Gençliğinden ölümüne değin ilgisini yitirmediği üç tutkusu yani jazz, fotoğrafçılık ve satranç rejisine çok önemli katkılar yaptılar. Setlerde, çekimler arasında oyuncularıyla maç yapmasıyla tanınan yönetmeni satranca ilgisi planlarındaki matematiksel kesinliğe katkıda bulunmuş mizansen ve montaj anlayışını geliştirmiştir. Profesyonel fotoğrafçılığı planlarını gerçekçi anlayışla yüceltmiş, estetik birikimini artırmış ve ışık kullanımını mükemmelleştirmiştir. Jazz tutkusu ise ritim ve kurgu anlayışını geliştirmiş, müzik seçiminin de yetkinleşmesini sağlamıştır.

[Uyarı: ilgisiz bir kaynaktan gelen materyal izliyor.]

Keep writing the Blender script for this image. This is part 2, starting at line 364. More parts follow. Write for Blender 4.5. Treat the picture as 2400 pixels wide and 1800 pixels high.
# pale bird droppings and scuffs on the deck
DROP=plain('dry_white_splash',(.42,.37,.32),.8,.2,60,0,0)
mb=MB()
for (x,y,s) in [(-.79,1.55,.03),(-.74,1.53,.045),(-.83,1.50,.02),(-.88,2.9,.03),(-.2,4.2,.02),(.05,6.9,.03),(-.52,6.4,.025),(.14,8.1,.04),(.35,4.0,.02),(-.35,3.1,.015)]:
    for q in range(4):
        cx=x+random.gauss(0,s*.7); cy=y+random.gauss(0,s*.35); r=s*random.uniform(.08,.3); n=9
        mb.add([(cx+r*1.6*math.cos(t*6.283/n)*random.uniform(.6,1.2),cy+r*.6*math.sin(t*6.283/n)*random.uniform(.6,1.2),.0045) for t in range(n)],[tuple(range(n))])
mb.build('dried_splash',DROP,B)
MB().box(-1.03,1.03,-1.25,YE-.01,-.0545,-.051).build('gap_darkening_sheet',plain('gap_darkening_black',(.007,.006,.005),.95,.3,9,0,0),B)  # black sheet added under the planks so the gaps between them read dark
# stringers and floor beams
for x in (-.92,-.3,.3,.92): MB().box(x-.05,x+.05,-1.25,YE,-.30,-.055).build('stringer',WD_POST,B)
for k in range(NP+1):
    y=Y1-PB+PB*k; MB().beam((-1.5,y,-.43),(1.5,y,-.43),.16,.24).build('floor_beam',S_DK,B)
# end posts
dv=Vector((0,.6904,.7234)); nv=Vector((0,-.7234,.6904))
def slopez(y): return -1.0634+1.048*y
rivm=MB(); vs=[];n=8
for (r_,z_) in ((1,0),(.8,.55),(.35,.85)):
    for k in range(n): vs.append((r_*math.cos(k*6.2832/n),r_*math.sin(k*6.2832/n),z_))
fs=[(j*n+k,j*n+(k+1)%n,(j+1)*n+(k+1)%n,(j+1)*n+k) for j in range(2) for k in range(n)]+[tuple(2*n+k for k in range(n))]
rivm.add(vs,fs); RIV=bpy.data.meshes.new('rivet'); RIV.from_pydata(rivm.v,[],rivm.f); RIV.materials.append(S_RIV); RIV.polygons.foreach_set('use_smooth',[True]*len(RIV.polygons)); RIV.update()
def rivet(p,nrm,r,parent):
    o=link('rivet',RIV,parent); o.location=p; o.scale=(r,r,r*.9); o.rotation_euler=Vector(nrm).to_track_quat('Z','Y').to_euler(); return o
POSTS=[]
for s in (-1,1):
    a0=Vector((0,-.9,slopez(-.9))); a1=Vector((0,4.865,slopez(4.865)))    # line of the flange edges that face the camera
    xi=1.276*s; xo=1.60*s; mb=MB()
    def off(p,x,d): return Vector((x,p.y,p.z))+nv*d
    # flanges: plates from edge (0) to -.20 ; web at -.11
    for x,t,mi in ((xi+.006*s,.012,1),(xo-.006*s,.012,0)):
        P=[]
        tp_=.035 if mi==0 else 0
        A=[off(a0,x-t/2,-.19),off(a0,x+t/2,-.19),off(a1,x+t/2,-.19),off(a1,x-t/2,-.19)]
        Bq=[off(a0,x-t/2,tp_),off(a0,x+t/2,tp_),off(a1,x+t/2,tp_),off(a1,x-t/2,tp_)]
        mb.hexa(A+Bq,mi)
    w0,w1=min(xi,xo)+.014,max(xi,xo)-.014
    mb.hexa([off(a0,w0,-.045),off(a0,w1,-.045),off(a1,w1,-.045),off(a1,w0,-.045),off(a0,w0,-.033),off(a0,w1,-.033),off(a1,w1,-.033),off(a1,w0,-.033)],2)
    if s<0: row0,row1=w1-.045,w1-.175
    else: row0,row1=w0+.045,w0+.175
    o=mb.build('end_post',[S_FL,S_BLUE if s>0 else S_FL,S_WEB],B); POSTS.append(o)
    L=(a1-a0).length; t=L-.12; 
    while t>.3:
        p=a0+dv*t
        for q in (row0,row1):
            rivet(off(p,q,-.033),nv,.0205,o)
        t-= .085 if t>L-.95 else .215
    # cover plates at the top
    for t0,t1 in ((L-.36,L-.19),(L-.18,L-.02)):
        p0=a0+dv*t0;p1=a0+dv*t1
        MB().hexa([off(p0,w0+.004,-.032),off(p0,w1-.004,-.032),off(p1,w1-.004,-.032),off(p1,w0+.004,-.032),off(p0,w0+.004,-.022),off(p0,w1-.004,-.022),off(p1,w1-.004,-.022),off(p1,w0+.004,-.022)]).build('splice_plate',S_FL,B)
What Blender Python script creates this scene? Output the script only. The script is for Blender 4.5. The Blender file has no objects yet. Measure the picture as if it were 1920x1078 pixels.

Kubrick’in en belirleyici özelliğinden biri de entelektüelliğidir. Sahip olduğu eşsiz kültürel donanımı filmlerine mutlaka aktarır. Her Kubrick filmi, özellikle olgunluk döneminde yaptıkları, yanıtlarından daha fazla soruyu arkalarında bırakırlar. On üç Kubrick filmi, bilimkurgudan savaş filmine, tarihsel epikten tutku öyküsüne çok değişik bir yelpazeye yayılırlar. Hemen hepsi yönetmenin belirli bir tür için gerçekleştirdiği laboratuar çalışması ve o türün kilometre taşlarından biridir. 2001, Doktor Garipaşk ve Otomatik Portakal filmlerinin üçü de bilimkurgudur, ama birbirlerine hiç benzemezler.